Mort: "Because I can read that sign."

Thursday - Part 2 - The Magic Kingdom
We squeezed past everybody and managed to hit screening before they all arrived. It was very nice to be greeted by an empty park. Last time we were there it was full of people. So far so good. We both loathe Space Mountain at the Magic Kingdom but everybody said that it was much better after the recent renovations. The seats were indeed more comfortable but that simply forced you to let your guard down. There were a few bumps that felt like a punch to the nose. Thankfully there was no wait so we could forget about it for the rest of the day. Next stop, the People Mover. Love it.

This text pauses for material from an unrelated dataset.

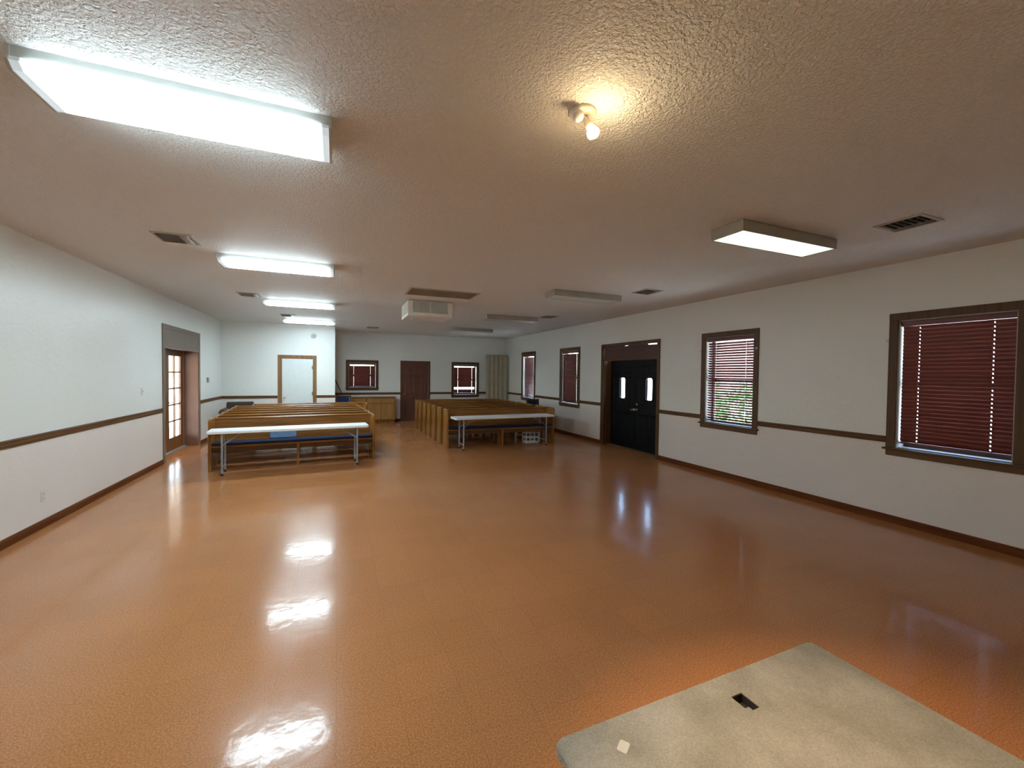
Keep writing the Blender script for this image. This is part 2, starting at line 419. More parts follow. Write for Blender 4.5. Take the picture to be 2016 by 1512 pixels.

Nothing had a line so we figured we'd go on everything. I got an awesome score as per usual. The one at Disneyland was better but the obnoxious amounts of atmosphere in there made it possible to see your laser beam which was neato. We wandered about for a bit and got our picture taken in front of the castle by one of the photopass goons. I told Jill there was no way I would pretend to hold Tinkerbell. We did allow ourselves to be holding balloons. Lame.

Everybody in the park was waiting for Peter Pan's Flight so we hit up Snow White's Scary Adventure instead. I've always had a soft spot for the dark rides. It's no Mr. Toad's but I still enjoy it.

Another empty queue greeted us at the Haunted Mansion. We grabbed a bunch of pictures before going in. We love this version of the Haunted Mansion. There's a lot more going on here than we get at Disneyland. I try not to compare the two parks but in this case I'll make an exception. It could be that Jill and I haven't done Disneyland's Haunted Mansion in a gazillion years. On our last trips it's either been closed or done up for Christmas.

Big Thunder was looking pretty empty so we grabbed a fast pass then went on it. Another ride that beats the Disneyland version. There's only so much a donkey chewing dynamite will do. After the that we hitched a ride on the other train and road it back to the Main Street station.

Remember those pants I mentioned earlier? They're freaking transformers!!! The lower pant legs unzip leaving me with shorts. I know, it's unbelievable. I'm buying another pair. Jill ran off and changed into her shorts. She should have gotten transformer pants like me. Lunch time!

Thursday - Part 3 - What the fuck is this?
Pecos Bill would be feeding us today. I gave Jill a brief history of Pecos Bill and his tall tales. She thought he was some Mexican guy. I got a burger and Jill ordered a "veggie" burger. There were most definitely vegetables in said burger but it was anything but delicious. After I finished mine I took a bite. Note that I said took a bite. I couldn't bring myself to chew it up. I muttered an expletive as I spit it out. Thankfully the apple wedged were damn tasty.

We rounded the corner and did Pirates of the Caribbean. The queue is much better than what what we get at Disneyland though Anaheim usually offers a very short walk to the docks and once you get on there is a whole lot more ride to enjoy. It is hardly the premier attraction in Adventureland though. The Swiss Family Treehouse is easily where it's at though it will now forever be known as the Swiss Army Treehouse thanks to the wife.

I made Jill do Carousel of Progress because we don't have that in California. It's still as crappy as I remember it being. I'd do it again. Every time I'm introduced to new technology I think of that haunting tune. "There's a great big beautiful tomorrow..."

That was obviously the high point of the day but we managed to hit up everything else we wanted to go on. Throw in the People Mover for the fiftieth time, and another spin on our other favorite rides and that's what I call a full day. I'm pretty sure we had to stand up on the bus when we went back. I even managed to throw on my suit and hit the pool for a little bit. Jill put her feet in the water and a fat kid did a cannon ball right in front of her. Bastard. We hit the sheets and that was it for day number two.


  1. I don't want to think about that nasty veggie burger. Yuck.

  2. Okay, so you don't have to talk about the veggie burger (which I always find delish) but can we please talk about Swiss Army Treehouse? How many Boy Scouts did you see? Did you get hurt a lot on the pointy objects?

    Oh! And CoP crappy?! I dispise that comment!

  3. I love the C of P! Admittedly because it's outdated but if you saw my pin collection you'd understand.

    The Swiss Army Treehouse was incredible. Not only was there a spoon and a knife but I think I even saw a magifying glass. No toothpick though. Not a one.